I'm still having a little trouble wrapping my head around going from spatial to frequency. Why would a larger Gaussian in space convert to a smaller signal in the frequency domain?

hal

hmm let's say you take a gaussian (just in the 2D) and give it a standard deviation sigma. In the time domain, it'll look something like ~ e^{(t/sigma)^2}. When you take the fourier transform of the gaussian, the sigma^2 ends up actually being in the numerator and it'll look something like ~ e^{(f sigma)^2}. So the standard deviation part is inverted.
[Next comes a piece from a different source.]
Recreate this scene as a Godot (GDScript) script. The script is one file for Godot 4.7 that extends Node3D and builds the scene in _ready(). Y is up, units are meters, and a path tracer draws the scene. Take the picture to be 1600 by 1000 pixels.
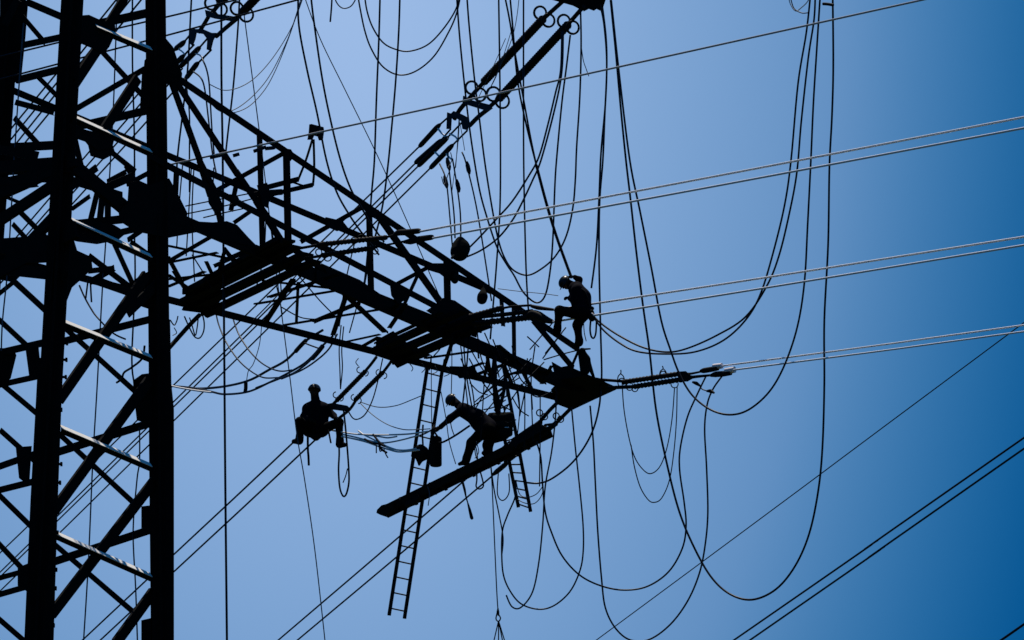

If in the time domain, you have a really narrow gaussian, the Fourier transform flips it and you end up with a very broad gaussian in frequency domain. Now going the spatial domain, if you spin that 2D gaussian about the y axis into a 3D gaussian, we see the same reasoning as before applies when taking it to the frequency domain.

hal

I hope that was helpful...Maybe a more intuitive picture would be to think about how one would go about getting a sharper and sharper pulse in the time domain. Like if you wanted to make the dirac delta function, for example, you'd need to add infinitely many frequencies to make that sharp pulse. In fact, the fourier transform of the dirac delta is just 1 across all frequencies. So maybe if you imagine slowly morphing those "into" a gaussian, it provides more of an intuitive picture? maybe useful gif

jchh

A simpler explanation might be that in the spatial domain, the Gaussian is bigger. That means its "period" must be bigger and thus its "frequency" is thus smaller. Smaller frequency = values closer to the origin in the frequency domain.